_Exercise instructions_
Every line from the beginning of the records below up to the one holding "SC.view_settings.use_curve_mapping = False" should be quoted exactly; leave out the rest.

_Material_
---

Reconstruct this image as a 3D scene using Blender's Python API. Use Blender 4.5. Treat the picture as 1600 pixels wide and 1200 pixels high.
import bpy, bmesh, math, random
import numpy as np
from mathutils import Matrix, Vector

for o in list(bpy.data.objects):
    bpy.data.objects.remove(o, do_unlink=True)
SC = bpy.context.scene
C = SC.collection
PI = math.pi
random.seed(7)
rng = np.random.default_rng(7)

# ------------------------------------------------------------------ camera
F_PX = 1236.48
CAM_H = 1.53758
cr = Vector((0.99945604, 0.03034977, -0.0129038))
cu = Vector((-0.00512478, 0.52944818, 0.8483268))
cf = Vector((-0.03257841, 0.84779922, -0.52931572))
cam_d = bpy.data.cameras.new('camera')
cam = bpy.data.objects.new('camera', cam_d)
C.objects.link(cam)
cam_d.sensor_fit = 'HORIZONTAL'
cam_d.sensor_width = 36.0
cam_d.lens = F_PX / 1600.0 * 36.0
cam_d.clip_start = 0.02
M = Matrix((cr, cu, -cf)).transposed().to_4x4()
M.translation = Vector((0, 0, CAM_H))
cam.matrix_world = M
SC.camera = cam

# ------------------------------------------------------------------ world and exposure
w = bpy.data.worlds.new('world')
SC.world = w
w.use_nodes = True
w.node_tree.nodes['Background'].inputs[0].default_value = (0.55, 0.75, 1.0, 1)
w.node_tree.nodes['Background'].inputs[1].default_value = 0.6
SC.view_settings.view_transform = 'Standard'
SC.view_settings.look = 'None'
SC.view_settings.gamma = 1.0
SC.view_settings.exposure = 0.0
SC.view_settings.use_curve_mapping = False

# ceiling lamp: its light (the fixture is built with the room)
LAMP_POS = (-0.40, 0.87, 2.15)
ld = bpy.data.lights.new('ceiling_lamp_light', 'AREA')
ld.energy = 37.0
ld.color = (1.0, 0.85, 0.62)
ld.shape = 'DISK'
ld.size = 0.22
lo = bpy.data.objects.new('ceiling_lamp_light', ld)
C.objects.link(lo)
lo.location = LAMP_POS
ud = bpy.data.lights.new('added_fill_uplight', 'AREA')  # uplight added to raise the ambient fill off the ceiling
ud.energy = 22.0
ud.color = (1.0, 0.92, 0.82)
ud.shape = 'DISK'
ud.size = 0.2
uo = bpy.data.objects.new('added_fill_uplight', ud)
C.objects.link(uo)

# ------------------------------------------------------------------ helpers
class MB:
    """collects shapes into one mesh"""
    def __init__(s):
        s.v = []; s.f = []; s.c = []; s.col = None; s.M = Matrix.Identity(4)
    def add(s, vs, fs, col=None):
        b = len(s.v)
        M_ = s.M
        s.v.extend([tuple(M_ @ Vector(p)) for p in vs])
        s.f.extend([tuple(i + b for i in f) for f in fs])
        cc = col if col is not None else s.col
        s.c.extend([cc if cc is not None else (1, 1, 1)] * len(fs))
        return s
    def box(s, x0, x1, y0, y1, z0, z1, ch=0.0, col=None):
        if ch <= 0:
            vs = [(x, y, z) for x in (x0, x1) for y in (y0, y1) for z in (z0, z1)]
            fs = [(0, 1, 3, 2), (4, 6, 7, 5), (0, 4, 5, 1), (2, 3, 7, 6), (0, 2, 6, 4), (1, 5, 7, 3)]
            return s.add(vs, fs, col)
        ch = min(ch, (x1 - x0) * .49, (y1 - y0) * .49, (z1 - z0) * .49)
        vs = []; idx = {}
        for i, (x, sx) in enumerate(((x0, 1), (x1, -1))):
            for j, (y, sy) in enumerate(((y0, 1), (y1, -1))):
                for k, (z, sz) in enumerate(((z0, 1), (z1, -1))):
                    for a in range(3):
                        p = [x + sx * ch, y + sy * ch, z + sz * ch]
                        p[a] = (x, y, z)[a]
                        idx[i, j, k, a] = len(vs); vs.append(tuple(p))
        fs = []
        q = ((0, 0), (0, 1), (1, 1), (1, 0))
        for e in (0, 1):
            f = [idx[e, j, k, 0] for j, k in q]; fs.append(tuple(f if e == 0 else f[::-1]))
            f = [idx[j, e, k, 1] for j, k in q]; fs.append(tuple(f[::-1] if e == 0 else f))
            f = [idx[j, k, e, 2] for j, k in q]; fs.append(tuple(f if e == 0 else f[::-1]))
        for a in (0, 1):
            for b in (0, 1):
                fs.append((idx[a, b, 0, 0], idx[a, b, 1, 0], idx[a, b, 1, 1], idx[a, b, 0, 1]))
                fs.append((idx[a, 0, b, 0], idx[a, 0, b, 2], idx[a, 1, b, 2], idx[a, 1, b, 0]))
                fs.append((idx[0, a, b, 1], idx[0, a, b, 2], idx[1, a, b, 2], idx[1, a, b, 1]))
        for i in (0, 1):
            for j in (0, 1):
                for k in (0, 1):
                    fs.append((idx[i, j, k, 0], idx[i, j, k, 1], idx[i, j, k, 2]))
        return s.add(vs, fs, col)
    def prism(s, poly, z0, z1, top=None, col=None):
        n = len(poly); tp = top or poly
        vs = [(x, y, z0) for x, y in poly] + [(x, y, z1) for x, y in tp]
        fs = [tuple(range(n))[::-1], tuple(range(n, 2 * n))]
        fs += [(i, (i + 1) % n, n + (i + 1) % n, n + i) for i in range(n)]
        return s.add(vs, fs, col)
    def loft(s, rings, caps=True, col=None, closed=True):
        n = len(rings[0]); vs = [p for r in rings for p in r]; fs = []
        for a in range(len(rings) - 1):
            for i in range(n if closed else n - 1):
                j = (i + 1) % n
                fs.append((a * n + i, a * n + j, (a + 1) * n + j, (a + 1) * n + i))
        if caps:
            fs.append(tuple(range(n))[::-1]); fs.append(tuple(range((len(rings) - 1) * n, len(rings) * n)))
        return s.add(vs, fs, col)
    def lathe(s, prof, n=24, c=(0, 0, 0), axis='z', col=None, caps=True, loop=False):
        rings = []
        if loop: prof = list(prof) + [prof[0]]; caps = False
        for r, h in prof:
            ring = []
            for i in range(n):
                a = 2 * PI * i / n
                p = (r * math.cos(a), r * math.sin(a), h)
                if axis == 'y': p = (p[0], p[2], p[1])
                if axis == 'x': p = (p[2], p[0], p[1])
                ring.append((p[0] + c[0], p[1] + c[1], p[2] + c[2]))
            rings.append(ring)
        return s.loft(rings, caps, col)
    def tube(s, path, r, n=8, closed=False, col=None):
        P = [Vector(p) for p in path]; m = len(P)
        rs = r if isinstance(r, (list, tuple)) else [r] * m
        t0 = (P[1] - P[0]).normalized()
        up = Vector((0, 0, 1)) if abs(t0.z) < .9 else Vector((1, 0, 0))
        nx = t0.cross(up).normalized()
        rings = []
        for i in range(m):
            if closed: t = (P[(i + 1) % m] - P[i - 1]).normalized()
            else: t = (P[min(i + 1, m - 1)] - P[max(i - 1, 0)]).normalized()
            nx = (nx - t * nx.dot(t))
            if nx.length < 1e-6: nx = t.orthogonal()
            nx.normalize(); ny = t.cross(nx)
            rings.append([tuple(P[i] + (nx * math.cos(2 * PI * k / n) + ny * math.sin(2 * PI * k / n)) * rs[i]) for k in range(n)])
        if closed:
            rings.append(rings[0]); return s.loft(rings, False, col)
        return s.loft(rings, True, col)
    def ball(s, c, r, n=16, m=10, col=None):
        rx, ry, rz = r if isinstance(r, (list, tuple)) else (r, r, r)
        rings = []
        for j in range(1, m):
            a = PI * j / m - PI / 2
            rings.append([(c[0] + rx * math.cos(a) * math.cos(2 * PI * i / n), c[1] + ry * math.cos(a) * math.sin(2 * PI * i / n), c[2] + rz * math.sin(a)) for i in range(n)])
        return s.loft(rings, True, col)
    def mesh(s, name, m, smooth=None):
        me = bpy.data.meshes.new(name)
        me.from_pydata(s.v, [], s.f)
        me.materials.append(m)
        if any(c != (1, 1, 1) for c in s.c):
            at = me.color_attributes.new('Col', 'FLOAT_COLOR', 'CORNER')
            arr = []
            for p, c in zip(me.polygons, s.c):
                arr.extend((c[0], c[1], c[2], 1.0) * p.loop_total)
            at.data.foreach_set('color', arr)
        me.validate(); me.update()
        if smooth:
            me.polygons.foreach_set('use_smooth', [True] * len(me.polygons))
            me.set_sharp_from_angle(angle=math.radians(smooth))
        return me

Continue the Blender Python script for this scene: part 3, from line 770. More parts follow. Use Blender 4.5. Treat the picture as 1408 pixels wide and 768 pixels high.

---

_Finished answer_
Reconstruct this image as a 3D scene using Blender's Python API. Use Blender 4.5. Treat the picture as 1600 pixels wide and 1200 pixels high.
import bpy, bmesh, math, random
import numpy as np
from mathutils import Matrix, Vector

for o in list(bpy.data.objects):
    bpy.data.objects.remove(o, do_unlink=True)
SC = bpy.context.scene
C = SC.collection
PI = math.pi
random.seed(7)
rng = np.random.default_rng(7)

# ------------------------------------------------------------------ camera
F_PX = 1236.48
CAM_H = 1.53758
cr = Vector((0.99945604, 0.03034977, -0.0129038))
cu = Vector((-0.00512478, 0.52944818, 0.8483268))
cf = Vector((-0.03257841, 0.84779922, -0.52931572))
cam_d = bpy.data.cameras.new('camera')
cam = bpy.data.objects.new('camera', cam_d)
C.objects.link(cam)
cam_d.sensor_fit = 'HORIZONTAL'
cam_d.sensor_width = 36.0
cam_d.lens = F_PX / 1600.0 * 36.0
cam_d.clip_start = 0.02
M = Matrix((cr, cu, -cf)).transposed().to_4x4()
M.translation = Vector((0, 0, CAM_H))
cam.matrix_world = M
SC.camera = cam

# ------------------------------------------------------------------ world and exposure
w = bpy.data.worlds.new('world')
SC.world = w
w.use_nodes = True
w.node_tree.nodes['Background'].inputs[0].default_value = (0.55, 0.75, 1.0, 1)
w.node_tree.nodes['Background'].inputs[1].default_value = 0.6
SC.view_settings.view_transform = 'Standard'
SC.view_settings.look = 'None'
SC.view_settings.gamma = 1.0
SC.view_settings.exposure = 0.0
SC.view_settings.use_curve_mapping = False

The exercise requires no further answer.